▸ WORK TO BE COMPLETED
A line counts if it contains the string "picture"; say how many such lines there are, giving only the number.
[start]
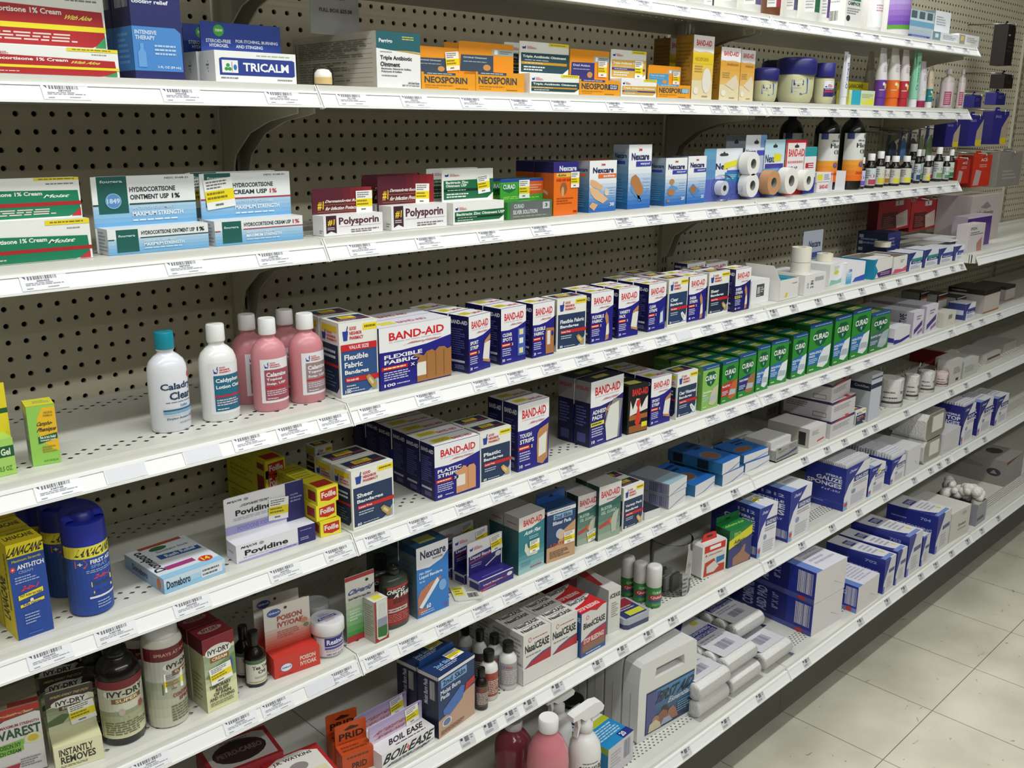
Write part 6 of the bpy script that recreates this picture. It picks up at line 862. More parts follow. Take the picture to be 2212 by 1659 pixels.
af = dict(base='2a5a60', F=[('r', 0, 0, 1, 1, '2a7a88')]+grad(0, 0, 1, .4, 'a8c8cc', '2a7a88', 5)+[('p', [(0, 1), (0, .76), (.5, .76), (1, .84), (1, 1)], 'e4dcd8'), ('t', .18, .82, .90, .93, 'BAND-AID', 'd0282e'), ('t', .22, .66, .86, .73, 'Activ Flex', 'e0f0f0', .1), ('l', .4, .56, .9, .62, 2, 'a8d0d4'), ('p', [(.24, .5), (.22, .4), (.34, .28), (.7, .26), (.8, .34), (.6, .38), (.36, .42), (.3, .52)], 'd4d8c8'), ('l', .1, .12, .5, .2, 2, '5a9aa4'), ('l', .45, .04, .95, .08, 1, 'b04a5a')], L=[('r', 0, 0, 1, 1, '1d4a50'), ('r', 0, .78, 1, 1, 'a8a4a0'), ('l', .2, .86, .9, .9, 1, 'a84048')], T=[('r', 0, 0, 1, 1, 'b8b4b0')])
box('bandage_box', 'teal and white flexible bandage box with white strip picture', 'box', 5, (1119.5, 1244), (1174.5, 1219), 1121, .04, af, n=1, sk=('F', .6, .42, .028, .026, 0))
bs = dict(base='20304a', F=[('r', 0, 0, 1, 1, '24406a')]+grad(0, 0, 1, .28, 'c8a078', 'c09878', 2)+[('p', [(.0, .26), (.35, .3), (.6, .55), (1, .68), (1, .2), (0, .2)], 'c49a74'), ('r', 0, .90, 1, .97, 'dcdce0'), ('l', .1, .92, .9, .95, 1, '6a6a70'), ('r', .22, .78, .88, .88, '8ab0d0'), ('t', .26, .79, .84, .86, '2nd Skin', '1c2c5a'), ('t', .2, .68, .84, .75, 'Blister Pads', 'd8e0ec'), ('e', .44, .50, .13, .09, 'a8c0dc'), ('e', .5, .47, .13, .09, 'd0b8a0'), ('t', .1, .28, .6, .34, '5 DAYS', 'c0503a'), ('l', .1, .06, .8, .2, 4, '7a5a48')], L=[('r', 0, 0, 1, 1, '141f34'), ('r', 0, .92, 1, .97, 'a0a0a4')], T=[('r', 0, 0, 1, 1, '1c3a60')])
o, w, d_, h = box('bandage_box', 'blue and tan blister pads box with blue hang tab', 'box', 5, (1180, 1218), (1241, 1201), 1104, .035, bs, sk=('F', .78, .38, .028, .026, 0)); m = MB(); m.prism([(0, h), (w, h), (w, h+.022), (w-.003, h+.025), (.003, h+.025), (0, h+.022)], d_-.001, d_, 1, mat('1c4a8a')); m.art(plane((0, d_-.001, h), (w, 0, 0), (0, 0, .025), (0, -1, 0)), [('p', [(.4, .4), (.5, .7), (.6, .4)], '14202c')]); m.build('hang_tab', o)
bg = dict(base='3a5a54', F=grad(0, 0, 1, .7, 'a8b4a0', '2a5a54', 6)+[('p', [(0, 1), (0, .66), (.6, .68), (1, .74), (1, 1)], 'd8d4d4'), ('t', .10, .78, .94, .90, 'BAND-AID', 'c8303a'), ('l', .35, .71, .8, .75, 1, 'b86a74'), ('t', .1, .55, .6, .61, 'BLISTER', 'b8d0c8'), ('t', .1, .47, .82, .53, 'GEL GUARD', 'b8d0c8'), ('p', [(.05, .22), (.05, .28), (.5, .34), (.5, .28)], 'c84038'), ('e', .56, .32, .09, .055, 'd86a4a'), ('p', [(.6, .08), (.56, .3), (.66, .44), (.92, .5), (.84, .3), (.8, .1)], 'b8bcac')], L=[('r', 0, 0, 1, 1, '1c3c38')], T=[('r', 0, 0, 1, 1, 'b0acac')])
box('bandage_box', 'green and white gel blister box, left one with yellow sticker', 'box', 5, (1246, 1181), (1288, 1166), 1073, .035, bg, sk=('F', .75, .14, .028, .024, .2), n=1)
box('bandage_box', 'green and white gel blister box, right one', 'box', 5, (1291, 1170), (1338, 1152.5), 1053, .035, bg, n=1)
box('bandage_box', 'navy variety pack bandages box before white stacked cartons', 'box', 5, (1344, 1148.5), (1387, 1135), 1056, .045, gnp(['Variety Pack', 'Bandages'], '30', 'tan'), n=1)
box('flat_carton', 'small flat black and white carton lying on the shelf', 'box', 5, (1392, 1124.5), (1425, 1113), 1108, .07, plain('dcdadc', False, top='2a2c38'))
wb = lambda: plain('dcdce0', False, side='8a8a9a', top='9ab8c8', extra=[('p', [(0, .0), (.5, .3), (1, .5), (1, .44), (.5, .2), (.1, 0)], '9a9ca4')], L=[('b', .62, .1, .95, .9, '4a4a78')], T=[('r', 0, .3, 1, 1, '8a9098')])
o1, w1, d1, h1 = box('pad_carton', 'white ended carton with barcode side, lower of stack of two', 'box', 5, (1444, 1101), (1480, 1080.5), 1074, .14, wb()); z5 = SH[5][1]
box('pad_carton', 'white ended carton with pale blue top, upper of stack of two', 'box', 5, (1443, -1.3, z5+h1+.001), 1484, 1049, .14, wb(), up=.0004, fr=(Vector((o1.location.x-.001, o1.location.y, z5+h1+.001)), o1.rotation_euler.z, w1*1.05, h1*.92))
nb = lambda: plain('dcdce2', False, side='2a6a9a', top='1f62b0', extra=[('p', [(0, 0), (.4, .1), (1, .5), (1, .42), (.5, .04)], '8a90a8')], L=[('r', .55, .1, .75, .9, '1a2430'), ('r', .1, .1, .28, .9, '1a2430')], T=[('e', .4, .35, .32, .16, '9a6a50'), ('e', .4, .35, .34, .18, '4a80b8'), ('e', .4, .35, .30, .15, '8a6048'), ('l', .5, .6, .95, .9, 2, '1a2a50')])
box('pad_carton', 'blue topped flat carton with brown oval picture, nearest', 'box', 5, (1501, 1074), (1543, 1050.5), 1050, .14, nb())
o1, w1, d1, h1 = box('pad_carton', 'blue topped flat carton, lower of stack with brown oval on top', 'box', 5, (1560, 1051), (1605, 1030), 1027, .16, nb())
fr_ = (Vector((o1.location.x-.004, o1.location.y, z5+h1+.001)), o1.rotation_euler.z+.03, w1*.86, h1)
box('pad_carton', 'blue topped flat carton, upper of stack with brown oval', 'box', 5, (0, -1), 0, 0, .16, nb(), up=.0004, fr=fr_)
o1, w1, d1, h1 = box('pad_carton', 'blue topped flat carton, lower of pair before clear tray', 'box', 5, (1609, 1021), (1661, 1001.5), 1003, .10, nb())
box('pad_carton', 'blue topped flat carton, upper of pair before clear tray', 'box', 5, (0, -1), 0, 0, .10, nb(), up=.0004, fr=(Vector((o1.location.x-.002, o1.location.y+.004, z5+h1+.001)), o1.rotation_euler.z, w1, h1*.9))
# clear tray of strips
A, rz, w, h = frame(5, (1676, 1002), (1724, 985.5), 968); ro = empty('strip_tray', (A.x, A.y, A.z+.0004), rz); tag(ro, 'clear plastic tray holding white skin closure envelopes', 'tray'); THINGS.append((5, A.x+w/2, 'clear plastic tray'))
m = MB(); cl = mat('d0d0cc', .1, 0, 'clear'); d_ = .20; m.box(0, 0, 0, w, .001, h, cl); m.box(0, 0, 0, .001, d_, h, cl); m.box(w-.001, 0, 0, w, d_, h*1.3, cl); m.box(0, d_-.001, 0, w, d_, h*1.5, cl); m.box(0, 0, 0, w, d_, .001, cl); m.build('clear_tray', ro)
m = MB(); m.box(.003, .002, .002, w-.004, .004, h*.92, mat('d8d6d8')); m.art(plane((.003, .002, .002), (w-.007, 0, 0), (0, 0, h*.9), (0, -1, 0)), [('p', [(0, .1), (0, .2), (.6, .3), (1, .5), (1, .3), (.6, .16)], '3a4a90'), ('t', .05, .75, .2, .9, '3M', '3a3a3c'), ('l', .1, .5, .5, .7, 2, '8a8a8c'), ('l', .6, .55, .95, .9, 4, 'a0a0a2')]); m.build('front_envelope', ro)
m = MB(); m.box(.004, .006, .002, w-.005, d_-.03, h*.7, mat('c4c2be')); m.art(plane((.004, .006, h*.7), (w-.009, 0, 0), (0, d_-.036, 0), (0, 0, 1)), [('r', .1, .1, .9, .3, 'e0e0de'), ('l', .15, .12, .85, .28, 2, '5a5a5a'), ('r', .1, .45, .9, .55, '3a3a3c'), ('l', .1, .6, .9, .85, 3, '9a9a98')]); m.build('envelopes', ro)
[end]
▸ IN RESPONSE
3